(The following story by Chris Bowman appeared on the Sacramento Bee website on March 19.)
SACRAMENTO, Calif. — The only smoke spewing from the site of Sacramento’s spectacular railroad trestle fire today should be the soot of pile drivers sinking supports for a replacement bridge.
By Sunday morning, Union Pacific Railroad contractors had extinguished and hauled away the last of the smoldering timbers from the inferno, which broke Thursday evening under circumstances still being investigated.
“They have started preparing the ground for driving the steel piling,” said Mark Davis, spokesman at Union Pacific headquarters in Omaha, Neb.
Stoked by logs preserved with creosote oil, the fire swiftly engulfed the century-old trestle, issued towering columns of coal-black smoke, detoured interstate freight and disrupted commuter service between Sacramento, Roseville and Auburn.

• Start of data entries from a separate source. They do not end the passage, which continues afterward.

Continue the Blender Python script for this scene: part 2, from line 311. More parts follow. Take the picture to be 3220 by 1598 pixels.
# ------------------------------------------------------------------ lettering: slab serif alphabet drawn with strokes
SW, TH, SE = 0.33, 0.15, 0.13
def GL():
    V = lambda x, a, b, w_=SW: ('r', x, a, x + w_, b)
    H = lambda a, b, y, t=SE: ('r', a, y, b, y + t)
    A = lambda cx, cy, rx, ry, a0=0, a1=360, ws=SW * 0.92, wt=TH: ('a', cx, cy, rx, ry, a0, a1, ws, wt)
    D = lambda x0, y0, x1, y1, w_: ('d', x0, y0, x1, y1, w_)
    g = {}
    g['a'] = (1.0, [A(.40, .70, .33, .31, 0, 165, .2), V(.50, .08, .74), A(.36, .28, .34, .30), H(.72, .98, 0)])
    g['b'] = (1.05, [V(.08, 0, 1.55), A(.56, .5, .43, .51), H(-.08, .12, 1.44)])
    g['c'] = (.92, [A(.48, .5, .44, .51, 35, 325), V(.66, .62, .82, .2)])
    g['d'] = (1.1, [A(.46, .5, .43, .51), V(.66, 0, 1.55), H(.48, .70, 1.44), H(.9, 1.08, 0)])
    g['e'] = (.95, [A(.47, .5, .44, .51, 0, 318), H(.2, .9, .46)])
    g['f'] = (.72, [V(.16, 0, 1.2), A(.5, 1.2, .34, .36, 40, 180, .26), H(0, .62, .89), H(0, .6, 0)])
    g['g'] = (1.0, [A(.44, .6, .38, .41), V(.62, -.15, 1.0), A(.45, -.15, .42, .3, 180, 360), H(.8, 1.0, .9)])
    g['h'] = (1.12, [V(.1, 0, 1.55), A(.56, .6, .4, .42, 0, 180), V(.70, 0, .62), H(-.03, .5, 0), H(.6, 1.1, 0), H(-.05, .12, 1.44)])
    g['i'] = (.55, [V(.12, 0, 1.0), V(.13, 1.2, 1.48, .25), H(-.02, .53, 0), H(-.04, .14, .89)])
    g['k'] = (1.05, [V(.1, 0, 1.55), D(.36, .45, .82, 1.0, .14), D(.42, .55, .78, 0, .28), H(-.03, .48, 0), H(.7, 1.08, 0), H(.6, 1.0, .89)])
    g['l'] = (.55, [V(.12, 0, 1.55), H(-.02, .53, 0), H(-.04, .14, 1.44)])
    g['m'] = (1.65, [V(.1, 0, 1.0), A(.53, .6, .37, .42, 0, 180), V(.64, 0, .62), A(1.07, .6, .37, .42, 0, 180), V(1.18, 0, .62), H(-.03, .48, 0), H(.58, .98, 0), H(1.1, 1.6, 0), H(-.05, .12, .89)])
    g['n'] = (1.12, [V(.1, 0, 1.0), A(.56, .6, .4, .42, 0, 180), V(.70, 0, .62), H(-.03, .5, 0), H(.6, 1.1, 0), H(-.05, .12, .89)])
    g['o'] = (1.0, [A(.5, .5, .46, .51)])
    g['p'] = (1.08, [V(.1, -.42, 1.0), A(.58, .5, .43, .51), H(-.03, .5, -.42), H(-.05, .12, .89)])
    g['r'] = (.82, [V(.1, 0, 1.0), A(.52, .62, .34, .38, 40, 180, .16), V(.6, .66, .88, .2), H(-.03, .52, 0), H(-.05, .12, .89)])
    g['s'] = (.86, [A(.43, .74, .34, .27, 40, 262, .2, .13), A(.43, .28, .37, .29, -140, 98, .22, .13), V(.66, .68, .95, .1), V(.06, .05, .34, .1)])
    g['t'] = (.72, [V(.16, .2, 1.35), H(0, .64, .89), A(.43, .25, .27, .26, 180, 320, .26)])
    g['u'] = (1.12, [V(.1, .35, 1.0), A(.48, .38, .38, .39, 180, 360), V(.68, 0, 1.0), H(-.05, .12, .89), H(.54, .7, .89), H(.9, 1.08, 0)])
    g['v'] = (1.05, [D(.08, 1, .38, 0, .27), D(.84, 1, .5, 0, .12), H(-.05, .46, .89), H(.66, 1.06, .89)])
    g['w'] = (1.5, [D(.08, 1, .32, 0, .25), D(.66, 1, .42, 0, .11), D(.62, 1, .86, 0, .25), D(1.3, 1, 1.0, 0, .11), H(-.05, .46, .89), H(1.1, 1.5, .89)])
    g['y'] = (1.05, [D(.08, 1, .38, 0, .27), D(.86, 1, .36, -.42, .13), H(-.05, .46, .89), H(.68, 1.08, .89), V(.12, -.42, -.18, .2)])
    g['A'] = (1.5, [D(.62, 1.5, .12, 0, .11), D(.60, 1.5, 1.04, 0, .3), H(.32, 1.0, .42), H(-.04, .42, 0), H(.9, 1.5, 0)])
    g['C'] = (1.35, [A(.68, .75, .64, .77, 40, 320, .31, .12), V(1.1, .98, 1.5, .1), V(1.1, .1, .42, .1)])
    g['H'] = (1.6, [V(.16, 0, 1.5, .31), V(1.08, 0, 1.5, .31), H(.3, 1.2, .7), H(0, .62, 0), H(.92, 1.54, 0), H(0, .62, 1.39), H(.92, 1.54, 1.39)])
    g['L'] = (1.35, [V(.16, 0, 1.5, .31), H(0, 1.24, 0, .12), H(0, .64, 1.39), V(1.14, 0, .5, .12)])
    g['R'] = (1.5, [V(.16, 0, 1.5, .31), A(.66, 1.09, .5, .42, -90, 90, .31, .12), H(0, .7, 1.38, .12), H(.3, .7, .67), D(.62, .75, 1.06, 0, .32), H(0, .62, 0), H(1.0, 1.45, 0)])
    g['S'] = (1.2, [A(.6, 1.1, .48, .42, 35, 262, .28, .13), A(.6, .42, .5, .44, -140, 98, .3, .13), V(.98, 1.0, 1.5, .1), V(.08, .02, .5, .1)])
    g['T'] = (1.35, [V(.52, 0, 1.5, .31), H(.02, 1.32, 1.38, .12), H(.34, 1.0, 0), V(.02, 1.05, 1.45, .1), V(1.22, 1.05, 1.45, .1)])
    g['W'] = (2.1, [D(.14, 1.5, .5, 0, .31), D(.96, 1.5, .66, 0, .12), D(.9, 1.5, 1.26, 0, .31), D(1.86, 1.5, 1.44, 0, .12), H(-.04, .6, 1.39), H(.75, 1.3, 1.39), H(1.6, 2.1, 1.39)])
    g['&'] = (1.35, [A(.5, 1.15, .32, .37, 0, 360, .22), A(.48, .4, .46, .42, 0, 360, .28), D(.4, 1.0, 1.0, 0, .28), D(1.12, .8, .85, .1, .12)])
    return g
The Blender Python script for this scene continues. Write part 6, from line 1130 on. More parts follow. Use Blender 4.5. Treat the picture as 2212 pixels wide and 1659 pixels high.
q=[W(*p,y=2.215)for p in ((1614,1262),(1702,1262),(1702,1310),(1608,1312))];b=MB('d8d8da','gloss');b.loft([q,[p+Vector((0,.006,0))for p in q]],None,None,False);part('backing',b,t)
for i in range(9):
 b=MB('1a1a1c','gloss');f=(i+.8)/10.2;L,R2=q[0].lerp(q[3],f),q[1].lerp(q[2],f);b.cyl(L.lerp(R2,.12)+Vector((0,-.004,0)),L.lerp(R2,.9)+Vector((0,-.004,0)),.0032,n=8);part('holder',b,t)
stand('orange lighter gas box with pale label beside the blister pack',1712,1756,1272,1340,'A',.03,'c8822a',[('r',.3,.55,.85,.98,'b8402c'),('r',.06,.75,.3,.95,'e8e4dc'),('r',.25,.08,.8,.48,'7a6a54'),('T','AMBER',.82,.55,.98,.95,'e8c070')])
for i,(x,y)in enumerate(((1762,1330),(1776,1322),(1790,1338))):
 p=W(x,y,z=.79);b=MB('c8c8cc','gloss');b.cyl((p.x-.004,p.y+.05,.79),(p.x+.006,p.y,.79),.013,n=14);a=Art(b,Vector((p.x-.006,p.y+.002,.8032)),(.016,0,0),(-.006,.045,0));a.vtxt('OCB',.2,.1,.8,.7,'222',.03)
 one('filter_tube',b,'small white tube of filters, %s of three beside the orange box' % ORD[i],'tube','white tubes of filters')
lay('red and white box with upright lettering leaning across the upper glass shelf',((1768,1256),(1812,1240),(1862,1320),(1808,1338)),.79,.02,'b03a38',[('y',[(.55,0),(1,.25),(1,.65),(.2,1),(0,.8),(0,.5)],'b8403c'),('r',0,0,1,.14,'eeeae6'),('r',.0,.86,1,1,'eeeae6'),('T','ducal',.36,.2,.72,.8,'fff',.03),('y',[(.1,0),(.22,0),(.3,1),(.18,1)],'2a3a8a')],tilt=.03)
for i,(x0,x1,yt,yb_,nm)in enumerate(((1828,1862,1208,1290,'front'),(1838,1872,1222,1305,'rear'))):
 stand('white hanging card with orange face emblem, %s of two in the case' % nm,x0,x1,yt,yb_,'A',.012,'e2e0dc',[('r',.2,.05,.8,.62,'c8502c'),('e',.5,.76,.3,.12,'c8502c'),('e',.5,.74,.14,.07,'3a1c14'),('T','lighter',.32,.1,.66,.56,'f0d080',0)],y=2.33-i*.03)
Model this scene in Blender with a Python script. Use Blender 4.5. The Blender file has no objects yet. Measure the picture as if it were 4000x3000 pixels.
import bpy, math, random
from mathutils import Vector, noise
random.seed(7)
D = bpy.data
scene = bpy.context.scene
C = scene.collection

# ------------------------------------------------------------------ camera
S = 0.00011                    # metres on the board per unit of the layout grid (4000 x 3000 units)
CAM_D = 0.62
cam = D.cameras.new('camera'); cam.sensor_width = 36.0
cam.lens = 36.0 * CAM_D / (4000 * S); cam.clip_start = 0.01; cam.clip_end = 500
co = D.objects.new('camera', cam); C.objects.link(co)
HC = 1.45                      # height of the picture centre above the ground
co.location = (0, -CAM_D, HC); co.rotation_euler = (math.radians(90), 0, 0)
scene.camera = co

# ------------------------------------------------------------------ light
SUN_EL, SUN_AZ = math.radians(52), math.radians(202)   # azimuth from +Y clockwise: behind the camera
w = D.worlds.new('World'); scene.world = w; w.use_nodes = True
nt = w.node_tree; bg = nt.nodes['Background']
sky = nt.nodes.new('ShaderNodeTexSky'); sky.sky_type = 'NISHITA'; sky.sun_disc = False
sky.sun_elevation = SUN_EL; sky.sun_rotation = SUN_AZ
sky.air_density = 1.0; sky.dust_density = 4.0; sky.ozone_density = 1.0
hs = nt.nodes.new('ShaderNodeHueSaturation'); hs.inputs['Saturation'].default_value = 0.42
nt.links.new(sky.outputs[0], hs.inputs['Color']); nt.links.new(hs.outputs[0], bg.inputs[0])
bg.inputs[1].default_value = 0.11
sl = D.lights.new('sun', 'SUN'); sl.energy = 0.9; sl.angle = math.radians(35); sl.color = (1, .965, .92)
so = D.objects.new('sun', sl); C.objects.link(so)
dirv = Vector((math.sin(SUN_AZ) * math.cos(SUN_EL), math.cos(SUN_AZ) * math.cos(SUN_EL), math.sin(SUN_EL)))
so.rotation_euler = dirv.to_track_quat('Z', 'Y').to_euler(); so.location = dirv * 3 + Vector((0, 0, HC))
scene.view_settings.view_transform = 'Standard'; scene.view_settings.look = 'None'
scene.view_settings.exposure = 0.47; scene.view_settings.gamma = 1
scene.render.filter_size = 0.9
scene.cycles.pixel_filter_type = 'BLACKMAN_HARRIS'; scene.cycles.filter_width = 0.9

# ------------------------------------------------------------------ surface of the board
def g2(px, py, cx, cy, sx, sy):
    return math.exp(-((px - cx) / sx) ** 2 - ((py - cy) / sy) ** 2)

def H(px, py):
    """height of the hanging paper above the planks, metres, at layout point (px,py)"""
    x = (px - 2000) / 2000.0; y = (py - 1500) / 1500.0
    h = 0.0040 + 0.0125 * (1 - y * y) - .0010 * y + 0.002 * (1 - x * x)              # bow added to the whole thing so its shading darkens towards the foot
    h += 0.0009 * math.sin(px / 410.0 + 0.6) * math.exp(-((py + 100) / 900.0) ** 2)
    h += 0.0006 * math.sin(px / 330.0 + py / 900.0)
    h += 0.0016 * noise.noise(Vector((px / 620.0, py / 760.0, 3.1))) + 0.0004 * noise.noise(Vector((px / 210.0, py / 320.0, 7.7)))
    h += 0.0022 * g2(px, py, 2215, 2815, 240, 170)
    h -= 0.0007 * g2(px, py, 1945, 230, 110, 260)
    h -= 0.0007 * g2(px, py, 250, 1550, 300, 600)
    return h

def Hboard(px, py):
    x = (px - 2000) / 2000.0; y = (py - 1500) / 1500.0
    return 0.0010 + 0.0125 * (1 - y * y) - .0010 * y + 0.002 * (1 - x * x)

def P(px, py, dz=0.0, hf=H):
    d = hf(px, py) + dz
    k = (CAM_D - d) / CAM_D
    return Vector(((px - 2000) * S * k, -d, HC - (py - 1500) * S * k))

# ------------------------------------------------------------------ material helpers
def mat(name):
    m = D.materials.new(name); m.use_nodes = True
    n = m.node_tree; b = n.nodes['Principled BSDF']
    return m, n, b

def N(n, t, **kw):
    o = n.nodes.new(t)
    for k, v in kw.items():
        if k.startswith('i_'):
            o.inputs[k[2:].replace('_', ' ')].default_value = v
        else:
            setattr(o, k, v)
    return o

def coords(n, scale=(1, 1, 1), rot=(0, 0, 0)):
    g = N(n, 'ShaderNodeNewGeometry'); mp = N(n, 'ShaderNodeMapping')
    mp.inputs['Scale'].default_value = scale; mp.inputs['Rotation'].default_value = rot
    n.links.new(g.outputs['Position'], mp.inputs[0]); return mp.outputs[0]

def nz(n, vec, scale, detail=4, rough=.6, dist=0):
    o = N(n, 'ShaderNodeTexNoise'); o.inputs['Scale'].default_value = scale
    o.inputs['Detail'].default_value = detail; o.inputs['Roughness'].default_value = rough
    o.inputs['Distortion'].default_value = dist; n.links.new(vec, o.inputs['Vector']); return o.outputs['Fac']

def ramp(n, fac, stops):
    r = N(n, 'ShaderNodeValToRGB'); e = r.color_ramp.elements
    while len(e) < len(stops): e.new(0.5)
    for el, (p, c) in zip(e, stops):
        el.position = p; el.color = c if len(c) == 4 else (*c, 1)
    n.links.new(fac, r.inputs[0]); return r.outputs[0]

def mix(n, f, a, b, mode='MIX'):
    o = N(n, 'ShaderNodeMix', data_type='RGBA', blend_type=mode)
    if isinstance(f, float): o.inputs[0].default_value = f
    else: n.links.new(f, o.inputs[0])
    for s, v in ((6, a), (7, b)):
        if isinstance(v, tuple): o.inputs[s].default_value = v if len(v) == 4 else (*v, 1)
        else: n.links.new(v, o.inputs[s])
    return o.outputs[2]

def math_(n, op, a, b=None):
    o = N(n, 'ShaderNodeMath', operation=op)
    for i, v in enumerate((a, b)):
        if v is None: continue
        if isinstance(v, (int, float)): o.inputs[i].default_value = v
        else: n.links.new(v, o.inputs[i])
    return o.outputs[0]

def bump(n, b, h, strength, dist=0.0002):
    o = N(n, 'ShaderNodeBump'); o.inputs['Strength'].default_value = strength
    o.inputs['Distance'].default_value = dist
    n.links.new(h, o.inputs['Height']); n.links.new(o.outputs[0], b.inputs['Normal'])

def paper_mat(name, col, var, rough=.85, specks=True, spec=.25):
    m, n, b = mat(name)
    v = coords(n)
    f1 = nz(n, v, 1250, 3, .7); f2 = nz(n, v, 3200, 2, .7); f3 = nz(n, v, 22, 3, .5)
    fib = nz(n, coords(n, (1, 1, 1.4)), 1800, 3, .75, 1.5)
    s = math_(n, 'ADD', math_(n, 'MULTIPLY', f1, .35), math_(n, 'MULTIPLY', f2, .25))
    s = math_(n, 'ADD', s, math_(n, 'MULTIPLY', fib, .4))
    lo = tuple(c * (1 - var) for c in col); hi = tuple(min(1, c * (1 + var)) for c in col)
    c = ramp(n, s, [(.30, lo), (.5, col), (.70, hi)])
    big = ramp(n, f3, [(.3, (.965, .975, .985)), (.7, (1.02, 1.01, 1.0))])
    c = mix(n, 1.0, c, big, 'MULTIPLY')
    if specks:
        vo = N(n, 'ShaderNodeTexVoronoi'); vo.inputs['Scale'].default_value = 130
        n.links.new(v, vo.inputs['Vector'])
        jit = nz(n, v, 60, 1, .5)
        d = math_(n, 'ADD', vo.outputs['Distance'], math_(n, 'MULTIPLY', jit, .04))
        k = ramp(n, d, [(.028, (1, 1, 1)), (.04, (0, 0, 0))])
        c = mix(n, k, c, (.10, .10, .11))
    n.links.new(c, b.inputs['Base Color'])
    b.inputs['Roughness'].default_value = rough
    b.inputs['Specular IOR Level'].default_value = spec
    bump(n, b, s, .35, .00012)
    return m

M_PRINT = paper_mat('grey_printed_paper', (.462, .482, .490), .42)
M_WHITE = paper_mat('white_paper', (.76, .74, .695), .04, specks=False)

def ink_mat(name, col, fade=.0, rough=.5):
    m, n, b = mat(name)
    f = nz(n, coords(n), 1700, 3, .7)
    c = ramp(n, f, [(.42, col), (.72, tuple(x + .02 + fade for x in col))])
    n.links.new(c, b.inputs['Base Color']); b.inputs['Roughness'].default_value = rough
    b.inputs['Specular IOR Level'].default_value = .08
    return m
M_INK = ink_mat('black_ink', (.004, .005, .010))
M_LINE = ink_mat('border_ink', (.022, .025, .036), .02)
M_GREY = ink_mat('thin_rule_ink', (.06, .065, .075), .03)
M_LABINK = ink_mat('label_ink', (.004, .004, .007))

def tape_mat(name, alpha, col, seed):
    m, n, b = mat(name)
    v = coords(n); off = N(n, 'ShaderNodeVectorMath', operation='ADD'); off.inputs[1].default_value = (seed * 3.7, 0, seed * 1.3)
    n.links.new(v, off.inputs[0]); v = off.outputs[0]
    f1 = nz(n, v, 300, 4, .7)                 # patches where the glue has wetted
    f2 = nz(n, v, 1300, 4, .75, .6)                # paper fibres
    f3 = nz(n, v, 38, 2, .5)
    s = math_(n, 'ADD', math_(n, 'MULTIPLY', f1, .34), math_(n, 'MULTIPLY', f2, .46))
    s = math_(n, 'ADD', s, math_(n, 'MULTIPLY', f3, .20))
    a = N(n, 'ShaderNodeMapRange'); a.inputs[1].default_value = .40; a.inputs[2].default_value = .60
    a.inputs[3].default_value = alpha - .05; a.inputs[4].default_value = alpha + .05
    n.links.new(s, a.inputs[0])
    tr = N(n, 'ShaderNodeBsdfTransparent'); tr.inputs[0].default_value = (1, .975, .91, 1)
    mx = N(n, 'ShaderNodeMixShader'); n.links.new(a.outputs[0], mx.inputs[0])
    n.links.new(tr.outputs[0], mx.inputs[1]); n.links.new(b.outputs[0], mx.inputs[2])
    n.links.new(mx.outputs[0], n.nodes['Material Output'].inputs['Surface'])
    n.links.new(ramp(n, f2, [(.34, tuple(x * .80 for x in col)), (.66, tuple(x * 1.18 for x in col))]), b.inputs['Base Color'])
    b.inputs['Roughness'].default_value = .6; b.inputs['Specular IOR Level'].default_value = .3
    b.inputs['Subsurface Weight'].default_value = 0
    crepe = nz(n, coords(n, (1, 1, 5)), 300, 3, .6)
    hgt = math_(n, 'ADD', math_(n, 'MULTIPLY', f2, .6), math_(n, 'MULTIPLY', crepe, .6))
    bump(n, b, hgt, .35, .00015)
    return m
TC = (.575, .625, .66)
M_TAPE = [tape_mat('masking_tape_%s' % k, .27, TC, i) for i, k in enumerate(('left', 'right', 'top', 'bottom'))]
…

Though the charred rubble is gone, the stink of creosote lingered Sunday.
A steady stream of onlookers in summer clothes and with toddlers and family dogs in tow scampered up the bank of a levee to view the staging grounds for reconstruction.
Robert Hughes, a state Fish and Game spokesman who has observed the activity since Friday afternoon, marveled at the pace of the railroad contractors.
“These people are fast; they’re rolling,” Hughes said against a backdrop of hard-hatted workers assembling a giant crane for the pile driver. The diesel-powered driver will pound into the ground bunches of 60-foot-long columns to anchor a more fire-resistant trestle of concrete and steel.
Union Pacific is able to bypass the numerous and time-consuming government environmental permits because the reconstruction simply replaces rather than expands the railroad crossing, Hughes said.
The new structure will have two tracks and occupy the same 1,400-foot-long path as the timber trestle did in the American River Parkway near Cal Expo.
While no environmental impact reviews are required, Fish and Game officials have stationed themselves at the site to keep a close watch on the around-the-clock operation.
“We’re here to make sure it’s cleaned up properly and to make sure it is restored as close as possible to what it was before the fire,” Hughes said.
The parkway, a floodplain, is a prime bicycling route through the heart of metropolitan Sacramento and a wildlife corridor for various mammals, birds and insects that depend on riparian vegetation for at least a portion of their life cycle.
Hughes said the debris was taken to a Sacramento-area landfill authorized to accept hazardous waste. Hughes and railroad officials said Sunday they did not know the name or exact location of the dump.
Railroad officials also expected workers to finish building a rail connection Sunday in Marysville that will enable freight traffic from the Pacific Northwest to detour around the destroyed trestle, a mainline track.
The 90-mile detour will amount to delays of two to 24 hours, depending on whether rail cars need to be re-sorted at the Roseville train yard, Davis said. The detour will double the normal amount of train traffic on the Marysville-Sacramento and Marysville-Roseville tracks, he said.
“We are urging motorists to use extra caution at railroad crossings,” Davis said.
The American River Parkway timber trestle was one of many built to traverse mountainous areas and floodplains as approaches to bridges over rivers.
Kyle Wyatt, curator of history and technology at the California State Railroad Museum in Sacramento, said the Sacramento trestle dated to 1907, though major portions of it had been rebuilt.
Another trestle previously formed the approach to the American River. But it, too, was destroyed by fire — in 1867, Wyatt said.
That blaze was the work of an arsonist, who was never caught, Wyatt said.